To install the plugin to Pentaho Data Integration Spoon client:

  1. Make sure Spoon is shut down.
  2. Navigate your PDI installation to <pdi-install>/data-integration/plugins directory.
  3. Add the IBM Websphere MQ Java libraries listed above to the <pdi-install>/data-integration/plugins/pdi-jms-plugin/lib directory.

To install the plugin to the Pentaho Data Integration Server:

Follow the steps above. The location of the pdi-jms-plugin directory is different; look for the plugin directory under <pdi-server-install>/data-integration-server/pentaho-solutions/system/kettle/plugins directory.

To install the plugin to the Pentaho Business Analytics Server:

Follow the steps above. The location of the pdi-jms-plugin directory is different; look for the plugin directory under <ba-server-install>/biserver-ee/pentaho-solutions/system/kettle/plugins directory.

The following set of sample transformations should help get you started using your new messaging steps.

Sample Solution

In the following sample solution we use the Websphere MQ Consumer and Websphere MQ Producer steps and use Websphere MQ Version 7.0 http://activemq.apache.org as a Websphere MQ server.

This was tested with PDI EE Version 4.3 GA and Websphere MQ Version 7.0.

Setup for the sample solutions:

  1. Start up your IBM Websphere MQ Server.
  2. Have a PDI EE version 4.3.0GA or above available. If you don't have an Enterprise Edition, yet, an evaluation version can be downloaded.
  3. Download the attached sample transformations.

Testing QUEUES

Execute the transformation MQ Producer - QUEUE.ktr

This transformation creates 10 test messages and puts these into the message server queue JMSQueue.

You can see that the queue is created and the messages have arrived at the server. We used IBM MQExplorer to monitor our sample server.

Now retrieve the messages by the transformation MQ Consumer - QUEUE.ktr

After the execution, the messages are removed from the queue. See further commentary on this in the Notes on Transactional Behavior section.

Testing TOPICS

The ongoing for the topics is pretty much the same, but you need to start the consumer first! It is also possible to start multiple consumers as subscribers.
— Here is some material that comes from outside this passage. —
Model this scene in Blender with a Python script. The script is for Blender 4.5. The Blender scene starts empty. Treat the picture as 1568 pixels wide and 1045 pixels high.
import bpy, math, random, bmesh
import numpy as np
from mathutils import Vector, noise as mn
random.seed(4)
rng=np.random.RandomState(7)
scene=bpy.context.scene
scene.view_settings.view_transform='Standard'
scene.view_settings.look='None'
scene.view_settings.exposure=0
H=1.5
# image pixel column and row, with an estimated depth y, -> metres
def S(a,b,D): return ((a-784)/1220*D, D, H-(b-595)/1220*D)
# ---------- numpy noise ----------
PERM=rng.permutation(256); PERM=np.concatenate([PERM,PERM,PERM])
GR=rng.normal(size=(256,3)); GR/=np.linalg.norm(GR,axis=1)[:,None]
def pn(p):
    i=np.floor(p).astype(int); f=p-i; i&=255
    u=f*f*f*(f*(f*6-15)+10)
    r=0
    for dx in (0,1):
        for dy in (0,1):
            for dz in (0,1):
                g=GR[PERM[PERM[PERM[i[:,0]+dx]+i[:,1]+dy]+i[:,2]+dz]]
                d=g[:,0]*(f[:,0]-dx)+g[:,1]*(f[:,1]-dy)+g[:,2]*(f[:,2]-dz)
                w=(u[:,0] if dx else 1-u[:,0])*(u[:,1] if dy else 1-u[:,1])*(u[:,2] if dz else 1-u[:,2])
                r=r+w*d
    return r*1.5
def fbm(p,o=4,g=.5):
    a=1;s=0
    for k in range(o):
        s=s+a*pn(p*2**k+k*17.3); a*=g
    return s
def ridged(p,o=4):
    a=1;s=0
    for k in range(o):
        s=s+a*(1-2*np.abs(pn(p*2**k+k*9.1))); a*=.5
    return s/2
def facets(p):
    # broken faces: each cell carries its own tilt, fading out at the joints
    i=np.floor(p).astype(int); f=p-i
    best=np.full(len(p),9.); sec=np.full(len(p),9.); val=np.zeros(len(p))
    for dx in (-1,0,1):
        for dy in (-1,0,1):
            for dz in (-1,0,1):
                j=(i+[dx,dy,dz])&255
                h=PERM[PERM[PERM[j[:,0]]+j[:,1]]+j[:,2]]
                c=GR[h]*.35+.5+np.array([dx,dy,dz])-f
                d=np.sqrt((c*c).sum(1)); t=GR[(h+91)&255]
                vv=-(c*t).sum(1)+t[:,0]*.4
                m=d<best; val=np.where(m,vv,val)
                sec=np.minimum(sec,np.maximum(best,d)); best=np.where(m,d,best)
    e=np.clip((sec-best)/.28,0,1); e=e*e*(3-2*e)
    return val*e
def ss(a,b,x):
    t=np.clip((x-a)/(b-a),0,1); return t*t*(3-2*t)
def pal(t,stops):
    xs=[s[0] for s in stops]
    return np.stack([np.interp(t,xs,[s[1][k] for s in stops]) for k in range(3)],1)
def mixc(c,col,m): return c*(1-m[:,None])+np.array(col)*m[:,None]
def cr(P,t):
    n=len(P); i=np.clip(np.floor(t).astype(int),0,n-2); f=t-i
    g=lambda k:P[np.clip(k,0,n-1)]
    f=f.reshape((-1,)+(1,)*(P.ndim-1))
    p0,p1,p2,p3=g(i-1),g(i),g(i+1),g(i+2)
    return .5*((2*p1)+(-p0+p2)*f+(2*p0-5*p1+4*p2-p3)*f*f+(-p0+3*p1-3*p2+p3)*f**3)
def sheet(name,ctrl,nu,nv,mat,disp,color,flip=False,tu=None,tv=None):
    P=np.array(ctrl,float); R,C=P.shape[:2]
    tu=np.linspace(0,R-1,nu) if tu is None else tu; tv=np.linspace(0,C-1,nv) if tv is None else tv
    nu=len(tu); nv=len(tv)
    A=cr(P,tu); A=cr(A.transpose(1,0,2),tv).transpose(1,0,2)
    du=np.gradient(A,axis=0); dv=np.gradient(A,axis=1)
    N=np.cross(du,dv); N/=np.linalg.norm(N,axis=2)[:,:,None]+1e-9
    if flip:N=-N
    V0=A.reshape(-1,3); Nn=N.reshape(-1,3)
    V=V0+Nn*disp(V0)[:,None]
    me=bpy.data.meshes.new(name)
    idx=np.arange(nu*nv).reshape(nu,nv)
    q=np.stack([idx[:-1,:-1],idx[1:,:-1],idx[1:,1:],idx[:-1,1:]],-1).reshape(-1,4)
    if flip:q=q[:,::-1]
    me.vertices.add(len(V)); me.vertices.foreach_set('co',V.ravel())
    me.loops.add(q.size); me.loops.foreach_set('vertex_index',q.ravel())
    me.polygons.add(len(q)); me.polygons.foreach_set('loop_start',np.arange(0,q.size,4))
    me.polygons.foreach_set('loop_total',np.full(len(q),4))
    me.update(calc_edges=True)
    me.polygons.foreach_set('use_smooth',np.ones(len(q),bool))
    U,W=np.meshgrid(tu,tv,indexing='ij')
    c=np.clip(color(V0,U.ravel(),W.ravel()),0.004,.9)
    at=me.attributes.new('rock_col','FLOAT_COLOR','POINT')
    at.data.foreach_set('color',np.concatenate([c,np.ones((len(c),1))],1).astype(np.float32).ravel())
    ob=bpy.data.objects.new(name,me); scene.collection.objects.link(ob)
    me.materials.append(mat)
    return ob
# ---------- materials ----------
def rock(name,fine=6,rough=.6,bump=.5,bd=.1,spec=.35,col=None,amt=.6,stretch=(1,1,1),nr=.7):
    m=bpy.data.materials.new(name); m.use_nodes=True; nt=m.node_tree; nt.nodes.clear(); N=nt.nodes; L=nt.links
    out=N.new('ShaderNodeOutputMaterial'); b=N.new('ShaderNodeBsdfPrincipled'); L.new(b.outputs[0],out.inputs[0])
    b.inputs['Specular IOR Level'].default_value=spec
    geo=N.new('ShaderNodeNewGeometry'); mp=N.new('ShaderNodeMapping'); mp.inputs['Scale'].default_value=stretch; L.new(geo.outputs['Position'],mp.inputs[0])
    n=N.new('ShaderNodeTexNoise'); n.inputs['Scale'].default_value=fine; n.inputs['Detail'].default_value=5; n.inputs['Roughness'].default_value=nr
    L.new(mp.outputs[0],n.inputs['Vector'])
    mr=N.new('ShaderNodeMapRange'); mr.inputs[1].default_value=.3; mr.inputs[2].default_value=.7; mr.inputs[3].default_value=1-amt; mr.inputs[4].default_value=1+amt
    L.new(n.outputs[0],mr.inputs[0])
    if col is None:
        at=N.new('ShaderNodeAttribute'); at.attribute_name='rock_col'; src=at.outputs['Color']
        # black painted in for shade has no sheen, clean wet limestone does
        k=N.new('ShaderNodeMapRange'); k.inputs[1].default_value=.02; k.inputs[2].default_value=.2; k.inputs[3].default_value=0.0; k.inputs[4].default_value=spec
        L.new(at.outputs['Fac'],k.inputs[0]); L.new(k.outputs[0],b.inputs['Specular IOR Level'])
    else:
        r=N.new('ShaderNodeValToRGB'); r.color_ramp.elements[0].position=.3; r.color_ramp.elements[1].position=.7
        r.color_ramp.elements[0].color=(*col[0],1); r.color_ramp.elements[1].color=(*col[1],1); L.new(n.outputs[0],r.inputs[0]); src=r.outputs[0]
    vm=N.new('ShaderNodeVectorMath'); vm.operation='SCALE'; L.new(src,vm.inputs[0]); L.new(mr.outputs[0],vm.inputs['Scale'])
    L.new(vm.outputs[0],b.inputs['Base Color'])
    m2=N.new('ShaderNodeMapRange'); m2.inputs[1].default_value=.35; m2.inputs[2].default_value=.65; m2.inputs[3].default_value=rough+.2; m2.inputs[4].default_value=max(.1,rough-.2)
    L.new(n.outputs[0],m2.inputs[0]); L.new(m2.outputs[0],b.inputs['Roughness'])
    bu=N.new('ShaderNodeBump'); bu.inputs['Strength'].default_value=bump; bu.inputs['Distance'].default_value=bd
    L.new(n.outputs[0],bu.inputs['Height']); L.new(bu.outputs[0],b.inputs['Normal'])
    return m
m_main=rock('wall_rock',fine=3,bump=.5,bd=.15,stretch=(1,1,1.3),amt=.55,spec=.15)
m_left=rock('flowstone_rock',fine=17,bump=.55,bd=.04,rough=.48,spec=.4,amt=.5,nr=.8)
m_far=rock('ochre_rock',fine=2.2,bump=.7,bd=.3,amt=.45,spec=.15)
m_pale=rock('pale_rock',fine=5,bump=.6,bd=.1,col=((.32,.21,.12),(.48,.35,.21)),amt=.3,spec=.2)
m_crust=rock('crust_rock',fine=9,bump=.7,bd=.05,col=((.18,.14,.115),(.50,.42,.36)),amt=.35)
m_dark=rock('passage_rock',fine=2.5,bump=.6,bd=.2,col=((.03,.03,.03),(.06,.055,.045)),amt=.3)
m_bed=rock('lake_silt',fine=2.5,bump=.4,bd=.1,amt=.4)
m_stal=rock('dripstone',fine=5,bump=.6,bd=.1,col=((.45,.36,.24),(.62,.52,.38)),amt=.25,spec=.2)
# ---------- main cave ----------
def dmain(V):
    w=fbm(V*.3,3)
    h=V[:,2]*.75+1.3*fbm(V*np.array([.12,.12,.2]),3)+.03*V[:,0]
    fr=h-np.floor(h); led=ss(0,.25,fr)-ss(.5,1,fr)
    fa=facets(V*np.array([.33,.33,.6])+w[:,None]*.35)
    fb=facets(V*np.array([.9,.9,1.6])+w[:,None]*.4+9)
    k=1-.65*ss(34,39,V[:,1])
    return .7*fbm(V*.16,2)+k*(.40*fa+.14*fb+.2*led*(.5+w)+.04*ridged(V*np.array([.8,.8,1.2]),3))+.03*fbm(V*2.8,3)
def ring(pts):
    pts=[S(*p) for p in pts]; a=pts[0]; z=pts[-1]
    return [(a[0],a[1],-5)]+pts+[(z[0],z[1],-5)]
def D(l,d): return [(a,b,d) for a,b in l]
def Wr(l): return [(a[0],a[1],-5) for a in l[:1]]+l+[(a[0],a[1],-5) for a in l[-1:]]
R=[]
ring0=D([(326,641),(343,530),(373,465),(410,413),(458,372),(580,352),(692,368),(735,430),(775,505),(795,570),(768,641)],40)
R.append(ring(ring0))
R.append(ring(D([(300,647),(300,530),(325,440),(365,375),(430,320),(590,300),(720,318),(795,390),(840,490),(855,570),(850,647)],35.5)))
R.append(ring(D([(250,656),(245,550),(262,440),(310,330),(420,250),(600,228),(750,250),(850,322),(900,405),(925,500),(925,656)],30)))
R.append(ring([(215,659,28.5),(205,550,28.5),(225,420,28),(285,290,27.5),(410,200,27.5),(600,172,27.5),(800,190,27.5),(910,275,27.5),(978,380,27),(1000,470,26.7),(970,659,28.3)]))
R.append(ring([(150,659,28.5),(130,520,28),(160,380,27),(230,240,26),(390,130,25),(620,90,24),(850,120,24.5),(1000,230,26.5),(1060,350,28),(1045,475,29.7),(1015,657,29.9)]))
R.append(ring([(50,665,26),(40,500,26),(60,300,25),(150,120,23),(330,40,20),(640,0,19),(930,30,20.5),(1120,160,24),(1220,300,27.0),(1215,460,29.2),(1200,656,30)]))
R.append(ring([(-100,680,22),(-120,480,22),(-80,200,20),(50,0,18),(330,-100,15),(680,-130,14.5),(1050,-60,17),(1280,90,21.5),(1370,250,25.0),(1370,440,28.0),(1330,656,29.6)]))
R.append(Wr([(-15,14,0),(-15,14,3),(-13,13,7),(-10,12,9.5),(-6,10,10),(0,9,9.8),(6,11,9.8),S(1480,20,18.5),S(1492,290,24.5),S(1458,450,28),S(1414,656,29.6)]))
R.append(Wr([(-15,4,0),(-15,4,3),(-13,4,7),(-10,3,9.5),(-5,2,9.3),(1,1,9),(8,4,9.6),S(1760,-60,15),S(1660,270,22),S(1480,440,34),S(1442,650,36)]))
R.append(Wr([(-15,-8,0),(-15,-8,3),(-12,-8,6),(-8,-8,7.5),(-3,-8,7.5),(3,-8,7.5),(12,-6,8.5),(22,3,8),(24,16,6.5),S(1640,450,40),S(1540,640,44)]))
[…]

  1. Start the MQ Consumer - TOPIC.ktr
  2. Keep it running as a subscriber. You can have an indefinite subscriber by setting the receive timeout for the MQ Consumer step to 0 (zero means "never timeout").
  3. Start the JMS Producer - TOPIC.ktr
  4. You may monitor the topics in IBM MQExplorer or look at the file JMS_Topics_Received.xml. (Rows are written to this file only after you've stopped the MQ Consumer - TOPIC transformation, since the file is written with delay).

Notes on Transactional Behavior

The transactional behavior is set to AUTO_ACKNOWLEDGE by default in the IBM Websphere MQ steps: With this acknowledgment mode, the session automatically acknowledges a client's receipt of a message either when the session has successfully returned from a call to receive or when the message listener the session has called to process the message successfully returns.

This means, producers and consumers are decoupled from each other and these messages are loosely coupled and asynchronous.

By default, the messages are always removed from the queue after a successful receipt of the message by the JMS client - Pentaho Data Integration in our case. We are working toward a means of delaying the removal of the message until an acknowledgment has been made by the client. This feature is NOT in this release at the time of this writing, please see PDI-7403 for the feature request.